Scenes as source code
____
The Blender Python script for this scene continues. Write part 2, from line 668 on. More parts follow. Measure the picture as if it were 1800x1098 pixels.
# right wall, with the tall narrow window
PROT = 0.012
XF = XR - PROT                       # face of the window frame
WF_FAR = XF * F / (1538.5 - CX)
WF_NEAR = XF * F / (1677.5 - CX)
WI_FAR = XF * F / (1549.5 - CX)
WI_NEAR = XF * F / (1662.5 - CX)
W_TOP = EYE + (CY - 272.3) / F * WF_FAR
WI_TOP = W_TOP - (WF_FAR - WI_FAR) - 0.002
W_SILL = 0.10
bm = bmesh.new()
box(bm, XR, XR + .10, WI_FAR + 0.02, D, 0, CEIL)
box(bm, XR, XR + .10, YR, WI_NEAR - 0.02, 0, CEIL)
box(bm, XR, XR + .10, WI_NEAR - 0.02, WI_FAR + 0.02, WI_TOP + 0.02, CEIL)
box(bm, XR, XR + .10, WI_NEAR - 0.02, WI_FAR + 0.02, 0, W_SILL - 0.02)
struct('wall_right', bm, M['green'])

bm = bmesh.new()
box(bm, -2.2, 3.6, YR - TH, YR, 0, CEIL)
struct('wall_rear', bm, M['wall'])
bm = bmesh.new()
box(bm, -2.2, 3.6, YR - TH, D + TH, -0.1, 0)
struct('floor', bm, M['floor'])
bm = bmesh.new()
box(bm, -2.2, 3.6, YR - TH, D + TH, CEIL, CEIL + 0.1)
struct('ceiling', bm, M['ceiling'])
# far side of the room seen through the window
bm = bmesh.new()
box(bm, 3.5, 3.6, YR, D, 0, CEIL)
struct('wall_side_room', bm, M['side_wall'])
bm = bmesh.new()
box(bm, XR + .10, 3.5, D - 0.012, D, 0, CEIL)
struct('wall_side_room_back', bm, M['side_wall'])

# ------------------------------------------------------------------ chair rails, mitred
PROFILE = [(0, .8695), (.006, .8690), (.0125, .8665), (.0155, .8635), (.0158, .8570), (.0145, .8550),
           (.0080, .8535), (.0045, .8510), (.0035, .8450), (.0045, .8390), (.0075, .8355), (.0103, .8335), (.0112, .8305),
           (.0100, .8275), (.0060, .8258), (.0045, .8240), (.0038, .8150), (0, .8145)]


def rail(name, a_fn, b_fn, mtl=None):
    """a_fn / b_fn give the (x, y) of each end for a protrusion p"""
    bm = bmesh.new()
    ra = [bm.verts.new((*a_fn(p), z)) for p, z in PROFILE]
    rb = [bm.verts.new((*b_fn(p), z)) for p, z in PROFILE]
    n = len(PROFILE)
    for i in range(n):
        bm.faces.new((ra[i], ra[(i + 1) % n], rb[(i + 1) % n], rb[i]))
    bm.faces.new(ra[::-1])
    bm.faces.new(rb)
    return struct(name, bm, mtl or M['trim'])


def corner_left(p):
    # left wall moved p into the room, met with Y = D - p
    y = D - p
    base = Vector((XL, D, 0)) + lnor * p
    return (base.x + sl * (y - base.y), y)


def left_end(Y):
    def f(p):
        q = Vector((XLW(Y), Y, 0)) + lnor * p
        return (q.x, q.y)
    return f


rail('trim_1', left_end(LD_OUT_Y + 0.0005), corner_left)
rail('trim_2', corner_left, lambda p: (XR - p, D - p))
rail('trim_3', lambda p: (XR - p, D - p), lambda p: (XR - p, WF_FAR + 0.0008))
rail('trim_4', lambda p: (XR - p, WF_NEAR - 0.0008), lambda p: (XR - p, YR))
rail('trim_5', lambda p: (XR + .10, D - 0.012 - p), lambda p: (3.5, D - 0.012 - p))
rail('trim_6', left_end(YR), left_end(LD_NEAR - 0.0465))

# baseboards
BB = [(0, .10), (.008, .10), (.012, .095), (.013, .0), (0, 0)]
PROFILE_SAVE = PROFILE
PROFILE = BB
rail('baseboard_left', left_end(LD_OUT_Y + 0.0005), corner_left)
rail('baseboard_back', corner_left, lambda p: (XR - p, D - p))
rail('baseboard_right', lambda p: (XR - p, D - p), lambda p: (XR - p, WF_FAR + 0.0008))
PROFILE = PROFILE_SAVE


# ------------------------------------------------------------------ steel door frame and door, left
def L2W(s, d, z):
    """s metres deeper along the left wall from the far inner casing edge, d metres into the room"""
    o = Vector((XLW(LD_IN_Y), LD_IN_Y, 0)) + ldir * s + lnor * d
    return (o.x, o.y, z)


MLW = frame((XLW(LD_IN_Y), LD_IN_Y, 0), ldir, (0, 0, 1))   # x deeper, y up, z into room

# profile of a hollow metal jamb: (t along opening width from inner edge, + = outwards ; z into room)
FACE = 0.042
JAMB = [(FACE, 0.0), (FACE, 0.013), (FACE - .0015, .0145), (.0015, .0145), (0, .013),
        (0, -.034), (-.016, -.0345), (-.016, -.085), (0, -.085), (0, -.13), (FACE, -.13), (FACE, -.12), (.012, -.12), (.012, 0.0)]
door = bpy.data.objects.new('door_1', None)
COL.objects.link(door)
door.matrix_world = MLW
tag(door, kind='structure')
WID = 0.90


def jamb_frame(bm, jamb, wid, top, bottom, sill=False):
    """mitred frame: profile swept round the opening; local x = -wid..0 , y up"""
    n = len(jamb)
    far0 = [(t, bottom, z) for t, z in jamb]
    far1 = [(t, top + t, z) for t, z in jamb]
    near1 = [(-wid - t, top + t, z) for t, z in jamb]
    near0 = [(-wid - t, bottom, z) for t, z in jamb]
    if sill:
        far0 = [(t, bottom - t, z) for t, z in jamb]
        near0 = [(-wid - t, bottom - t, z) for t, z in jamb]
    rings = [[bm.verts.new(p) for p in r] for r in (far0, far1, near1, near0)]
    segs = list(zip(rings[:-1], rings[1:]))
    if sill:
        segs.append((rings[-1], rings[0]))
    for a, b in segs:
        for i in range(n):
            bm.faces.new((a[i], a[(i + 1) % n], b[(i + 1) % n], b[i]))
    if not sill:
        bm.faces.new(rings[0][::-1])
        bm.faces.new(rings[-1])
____
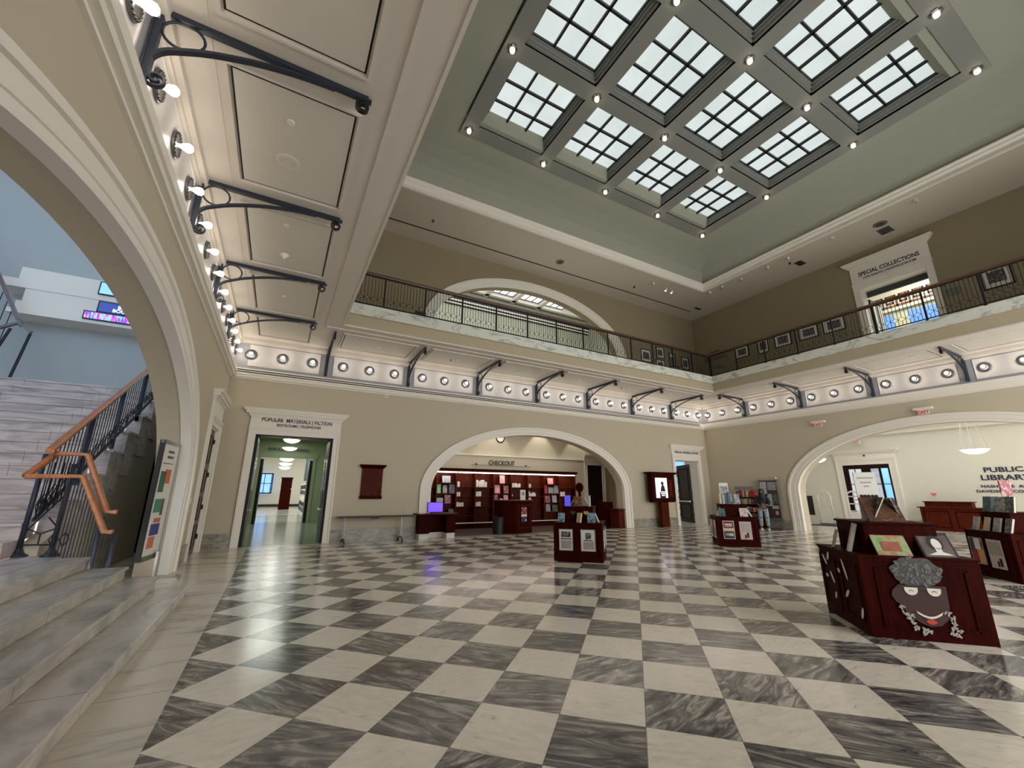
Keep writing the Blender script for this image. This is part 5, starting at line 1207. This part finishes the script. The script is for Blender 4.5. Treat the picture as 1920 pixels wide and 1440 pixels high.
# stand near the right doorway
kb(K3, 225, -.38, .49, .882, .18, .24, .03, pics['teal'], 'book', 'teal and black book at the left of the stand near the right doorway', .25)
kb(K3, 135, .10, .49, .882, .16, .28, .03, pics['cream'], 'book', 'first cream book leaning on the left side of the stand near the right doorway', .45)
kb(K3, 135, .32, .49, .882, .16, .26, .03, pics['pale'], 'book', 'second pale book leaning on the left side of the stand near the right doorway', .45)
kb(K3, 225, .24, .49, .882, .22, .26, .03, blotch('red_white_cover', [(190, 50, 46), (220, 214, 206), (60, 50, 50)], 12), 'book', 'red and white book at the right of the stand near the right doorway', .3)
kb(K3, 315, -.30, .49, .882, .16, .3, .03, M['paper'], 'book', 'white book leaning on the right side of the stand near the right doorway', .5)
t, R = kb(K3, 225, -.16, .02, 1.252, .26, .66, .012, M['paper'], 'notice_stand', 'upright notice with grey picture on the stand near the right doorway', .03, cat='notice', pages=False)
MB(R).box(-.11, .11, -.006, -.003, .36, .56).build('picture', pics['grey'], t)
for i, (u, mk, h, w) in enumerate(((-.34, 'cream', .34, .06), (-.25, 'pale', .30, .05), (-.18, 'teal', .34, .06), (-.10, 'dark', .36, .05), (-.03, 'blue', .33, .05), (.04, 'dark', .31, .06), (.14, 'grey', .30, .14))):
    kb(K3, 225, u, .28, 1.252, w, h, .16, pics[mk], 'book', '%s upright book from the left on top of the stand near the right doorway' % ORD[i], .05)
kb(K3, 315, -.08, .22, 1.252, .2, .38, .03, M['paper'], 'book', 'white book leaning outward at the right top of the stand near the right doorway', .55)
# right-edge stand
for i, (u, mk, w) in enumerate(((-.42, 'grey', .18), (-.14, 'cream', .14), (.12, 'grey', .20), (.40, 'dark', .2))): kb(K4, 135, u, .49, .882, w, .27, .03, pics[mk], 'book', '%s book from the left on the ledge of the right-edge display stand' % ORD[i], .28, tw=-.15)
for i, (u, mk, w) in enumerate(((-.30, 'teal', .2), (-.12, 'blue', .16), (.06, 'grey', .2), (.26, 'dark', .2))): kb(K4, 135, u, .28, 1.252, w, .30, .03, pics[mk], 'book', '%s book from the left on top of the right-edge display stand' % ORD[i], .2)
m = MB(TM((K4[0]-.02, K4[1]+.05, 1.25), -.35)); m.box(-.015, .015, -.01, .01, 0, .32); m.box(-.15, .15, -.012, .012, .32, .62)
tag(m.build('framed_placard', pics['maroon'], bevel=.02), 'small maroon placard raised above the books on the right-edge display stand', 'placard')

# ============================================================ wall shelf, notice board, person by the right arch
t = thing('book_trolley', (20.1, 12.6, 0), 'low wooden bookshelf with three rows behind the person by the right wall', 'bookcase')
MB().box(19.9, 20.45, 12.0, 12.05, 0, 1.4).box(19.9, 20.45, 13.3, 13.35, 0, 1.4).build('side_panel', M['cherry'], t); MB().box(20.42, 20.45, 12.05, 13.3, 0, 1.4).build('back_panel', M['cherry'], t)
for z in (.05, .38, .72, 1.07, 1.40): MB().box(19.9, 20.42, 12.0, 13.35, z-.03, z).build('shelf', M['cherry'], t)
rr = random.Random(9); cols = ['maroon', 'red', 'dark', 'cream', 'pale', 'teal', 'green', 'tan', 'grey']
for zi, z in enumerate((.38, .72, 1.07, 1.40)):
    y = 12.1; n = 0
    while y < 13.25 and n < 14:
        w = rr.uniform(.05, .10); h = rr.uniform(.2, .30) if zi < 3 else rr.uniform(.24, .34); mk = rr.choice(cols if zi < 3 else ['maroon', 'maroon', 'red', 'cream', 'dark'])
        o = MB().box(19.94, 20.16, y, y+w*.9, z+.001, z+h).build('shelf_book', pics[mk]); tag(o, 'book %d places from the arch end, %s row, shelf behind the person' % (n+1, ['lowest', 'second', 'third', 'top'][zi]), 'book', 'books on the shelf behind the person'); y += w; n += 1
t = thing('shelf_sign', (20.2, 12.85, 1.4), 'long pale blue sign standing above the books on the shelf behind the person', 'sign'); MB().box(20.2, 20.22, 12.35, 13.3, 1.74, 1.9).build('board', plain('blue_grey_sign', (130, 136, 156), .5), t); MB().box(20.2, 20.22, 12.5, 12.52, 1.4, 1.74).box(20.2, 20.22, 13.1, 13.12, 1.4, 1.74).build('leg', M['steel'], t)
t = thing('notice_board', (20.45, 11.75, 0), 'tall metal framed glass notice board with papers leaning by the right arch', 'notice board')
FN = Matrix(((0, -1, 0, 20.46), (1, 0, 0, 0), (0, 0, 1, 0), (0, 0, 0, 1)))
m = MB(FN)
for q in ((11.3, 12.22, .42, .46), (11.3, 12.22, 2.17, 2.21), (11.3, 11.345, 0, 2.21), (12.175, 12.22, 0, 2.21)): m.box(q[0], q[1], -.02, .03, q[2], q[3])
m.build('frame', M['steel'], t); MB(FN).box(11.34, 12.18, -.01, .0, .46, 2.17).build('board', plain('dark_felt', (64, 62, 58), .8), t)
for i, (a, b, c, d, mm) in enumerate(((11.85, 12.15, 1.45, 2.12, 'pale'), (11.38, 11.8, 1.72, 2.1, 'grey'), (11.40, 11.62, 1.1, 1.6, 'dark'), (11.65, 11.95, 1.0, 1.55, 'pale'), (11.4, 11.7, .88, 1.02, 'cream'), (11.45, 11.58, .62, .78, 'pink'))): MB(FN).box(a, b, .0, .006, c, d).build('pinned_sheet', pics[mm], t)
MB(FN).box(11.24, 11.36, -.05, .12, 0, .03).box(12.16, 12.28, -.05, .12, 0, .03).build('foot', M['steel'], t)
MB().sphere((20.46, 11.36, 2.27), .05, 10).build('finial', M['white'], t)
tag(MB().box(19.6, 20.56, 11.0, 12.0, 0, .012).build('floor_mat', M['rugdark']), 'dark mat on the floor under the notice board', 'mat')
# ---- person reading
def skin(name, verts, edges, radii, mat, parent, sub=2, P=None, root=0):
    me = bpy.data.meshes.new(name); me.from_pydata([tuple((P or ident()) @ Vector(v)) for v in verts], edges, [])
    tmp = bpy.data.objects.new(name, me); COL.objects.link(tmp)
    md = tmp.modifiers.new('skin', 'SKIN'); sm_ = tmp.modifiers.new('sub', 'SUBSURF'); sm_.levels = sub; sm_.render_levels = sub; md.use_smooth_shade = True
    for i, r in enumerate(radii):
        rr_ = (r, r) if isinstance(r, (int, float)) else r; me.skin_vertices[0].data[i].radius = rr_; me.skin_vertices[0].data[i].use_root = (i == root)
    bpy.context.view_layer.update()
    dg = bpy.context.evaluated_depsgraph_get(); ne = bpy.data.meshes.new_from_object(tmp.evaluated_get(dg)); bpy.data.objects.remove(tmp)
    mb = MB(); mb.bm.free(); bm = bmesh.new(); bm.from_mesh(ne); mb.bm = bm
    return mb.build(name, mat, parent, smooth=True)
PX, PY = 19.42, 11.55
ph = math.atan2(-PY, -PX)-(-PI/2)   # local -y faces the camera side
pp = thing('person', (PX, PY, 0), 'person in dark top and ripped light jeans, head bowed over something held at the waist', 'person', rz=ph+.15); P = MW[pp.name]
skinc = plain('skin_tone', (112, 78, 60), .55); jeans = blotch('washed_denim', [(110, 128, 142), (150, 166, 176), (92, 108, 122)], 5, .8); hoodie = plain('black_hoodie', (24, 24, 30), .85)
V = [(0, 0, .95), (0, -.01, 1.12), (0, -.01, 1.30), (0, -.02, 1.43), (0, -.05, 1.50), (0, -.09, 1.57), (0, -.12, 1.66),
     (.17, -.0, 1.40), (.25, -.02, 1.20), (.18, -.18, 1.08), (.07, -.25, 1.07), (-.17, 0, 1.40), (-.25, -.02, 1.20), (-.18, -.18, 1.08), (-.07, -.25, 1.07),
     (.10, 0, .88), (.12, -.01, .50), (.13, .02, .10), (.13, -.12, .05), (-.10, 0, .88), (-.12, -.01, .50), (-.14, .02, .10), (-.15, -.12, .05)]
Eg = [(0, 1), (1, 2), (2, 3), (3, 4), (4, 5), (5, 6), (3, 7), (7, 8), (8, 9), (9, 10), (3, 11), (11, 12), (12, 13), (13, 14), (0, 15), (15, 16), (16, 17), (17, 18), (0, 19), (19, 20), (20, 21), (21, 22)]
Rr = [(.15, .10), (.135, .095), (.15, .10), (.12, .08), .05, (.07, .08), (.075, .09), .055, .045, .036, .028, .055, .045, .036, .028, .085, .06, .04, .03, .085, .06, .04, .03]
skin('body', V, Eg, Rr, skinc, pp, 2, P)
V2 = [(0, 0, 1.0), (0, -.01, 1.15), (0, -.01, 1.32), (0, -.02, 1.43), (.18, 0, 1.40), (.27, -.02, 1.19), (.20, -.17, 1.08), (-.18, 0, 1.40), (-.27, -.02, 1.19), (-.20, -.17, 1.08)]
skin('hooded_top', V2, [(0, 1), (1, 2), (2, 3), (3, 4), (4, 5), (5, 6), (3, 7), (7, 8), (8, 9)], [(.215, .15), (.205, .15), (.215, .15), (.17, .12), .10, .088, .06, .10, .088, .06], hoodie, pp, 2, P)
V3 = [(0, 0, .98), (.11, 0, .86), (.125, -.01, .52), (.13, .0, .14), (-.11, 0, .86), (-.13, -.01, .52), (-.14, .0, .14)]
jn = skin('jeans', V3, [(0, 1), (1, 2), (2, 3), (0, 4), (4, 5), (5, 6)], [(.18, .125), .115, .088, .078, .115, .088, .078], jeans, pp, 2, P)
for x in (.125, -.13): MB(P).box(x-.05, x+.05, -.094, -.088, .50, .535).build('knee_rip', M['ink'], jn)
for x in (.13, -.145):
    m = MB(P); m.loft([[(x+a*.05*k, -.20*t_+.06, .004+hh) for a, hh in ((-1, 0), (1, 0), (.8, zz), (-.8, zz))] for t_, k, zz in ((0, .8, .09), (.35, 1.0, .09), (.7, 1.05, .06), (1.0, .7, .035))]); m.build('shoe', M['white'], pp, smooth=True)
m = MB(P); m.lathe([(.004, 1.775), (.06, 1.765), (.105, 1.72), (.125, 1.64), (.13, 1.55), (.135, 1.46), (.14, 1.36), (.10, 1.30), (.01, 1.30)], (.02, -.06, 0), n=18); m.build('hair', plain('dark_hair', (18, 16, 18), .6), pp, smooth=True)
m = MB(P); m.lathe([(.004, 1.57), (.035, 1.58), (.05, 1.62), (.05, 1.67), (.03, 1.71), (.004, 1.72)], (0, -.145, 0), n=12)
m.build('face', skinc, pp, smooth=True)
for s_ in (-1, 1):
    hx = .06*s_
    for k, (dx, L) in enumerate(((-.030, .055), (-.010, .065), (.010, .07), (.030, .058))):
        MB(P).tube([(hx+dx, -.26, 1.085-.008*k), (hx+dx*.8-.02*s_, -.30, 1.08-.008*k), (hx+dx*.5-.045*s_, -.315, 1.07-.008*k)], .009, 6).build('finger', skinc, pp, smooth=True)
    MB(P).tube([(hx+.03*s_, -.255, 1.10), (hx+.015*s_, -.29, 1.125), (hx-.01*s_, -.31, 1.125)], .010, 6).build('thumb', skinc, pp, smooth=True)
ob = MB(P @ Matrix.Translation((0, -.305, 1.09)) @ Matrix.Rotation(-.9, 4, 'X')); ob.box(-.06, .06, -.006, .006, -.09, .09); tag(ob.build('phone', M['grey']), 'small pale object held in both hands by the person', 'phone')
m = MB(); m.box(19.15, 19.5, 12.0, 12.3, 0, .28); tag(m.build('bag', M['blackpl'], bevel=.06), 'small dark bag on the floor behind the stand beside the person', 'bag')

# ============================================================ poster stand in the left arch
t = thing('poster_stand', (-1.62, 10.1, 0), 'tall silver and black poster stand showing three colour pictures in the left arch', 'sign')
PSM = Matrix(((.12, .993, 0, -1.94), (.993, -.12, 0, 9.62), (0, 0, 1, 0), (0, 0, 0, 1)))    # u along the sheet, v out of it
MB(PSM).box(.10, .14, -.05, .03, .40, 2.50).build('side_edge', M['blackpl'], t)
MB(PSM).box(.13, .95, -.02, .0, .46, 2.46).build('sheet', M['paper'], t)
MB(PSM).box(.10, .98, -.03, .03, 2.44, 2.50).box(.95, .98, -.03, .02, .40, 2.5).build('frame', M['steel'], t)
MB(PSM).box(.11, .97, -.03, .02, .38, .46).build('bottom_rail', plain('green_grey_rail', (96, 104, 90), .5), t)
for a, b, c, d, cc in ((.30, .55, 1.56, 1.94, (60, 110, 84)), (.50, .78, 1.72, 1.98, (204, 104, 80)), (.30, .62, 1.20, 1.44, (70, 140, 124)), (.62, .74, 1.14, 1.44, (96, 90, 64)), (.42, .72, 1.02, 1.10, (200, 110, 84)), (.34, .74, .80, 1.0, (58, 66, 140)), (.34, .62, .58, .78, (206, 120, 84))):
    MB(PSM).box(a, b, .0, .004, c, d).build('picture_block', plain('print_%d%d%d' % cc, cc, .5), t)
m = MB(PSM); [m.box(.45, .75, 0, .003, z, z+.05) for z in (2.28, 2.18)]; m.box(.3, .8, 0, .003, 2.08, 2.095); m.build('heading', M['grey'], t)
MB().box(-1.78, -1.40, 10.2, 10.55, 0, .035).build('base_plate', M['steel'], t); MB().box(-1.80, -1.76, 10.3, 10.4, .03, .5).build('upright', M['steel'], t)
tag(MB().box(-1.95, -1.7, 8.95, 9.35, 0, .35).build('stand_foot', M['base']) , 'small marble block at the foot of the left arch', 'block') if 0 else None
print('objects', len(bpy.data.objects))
____
TASK PROMPT: From the records above, transcribe without alteration every line from the one with "The Blender Python" to the one with "struct('wall_right', bm, M['green'])", inclusive.

FINISHED TASK:
The Blender Python script for this scene continues. Write part 2, from line 668 on. More parts follow. Measure the picture as if it were 1800x1098 pixels.
# right wall, with the tall narrow window
PROT = 0.012
XF = XR - PROT                       # face of the window frame
WF_FAR = XF * F / (1538.5 - CX)
WF_NEAR = XF * F / (1677.5 - CX)
WI_FAR = XF * F / (1549.5 - CX)
WI_NEAR = XF * F / (1662.5 - CX)
W_TOP = EYE + (CY - 272.3) / F * WF_FAR
WI_TOP = W_TOP - (WF_FAR - WI_FAR) - 0.002
W_SILL = 0.10
bm = bmesh.new()
box(bm, XR, XR + .10, WI_FAR + 0.02, D, 0, CEIL)
box(bm, XR, XR + .10, YR, WI_NEAR - 0.02, 0, CEIL)
box(bm, XR, XR + .10, WI_NEAR - 0.02, WI_FAR + 0.02, WI_TOP + 0.02, CEIL)
box(bm, XR, XR + .10, WI_NEAR - 0.02, WI_FAR + 0.02, 0, W_SILL - 0.02)
struct('wall_right', bm, M['green'])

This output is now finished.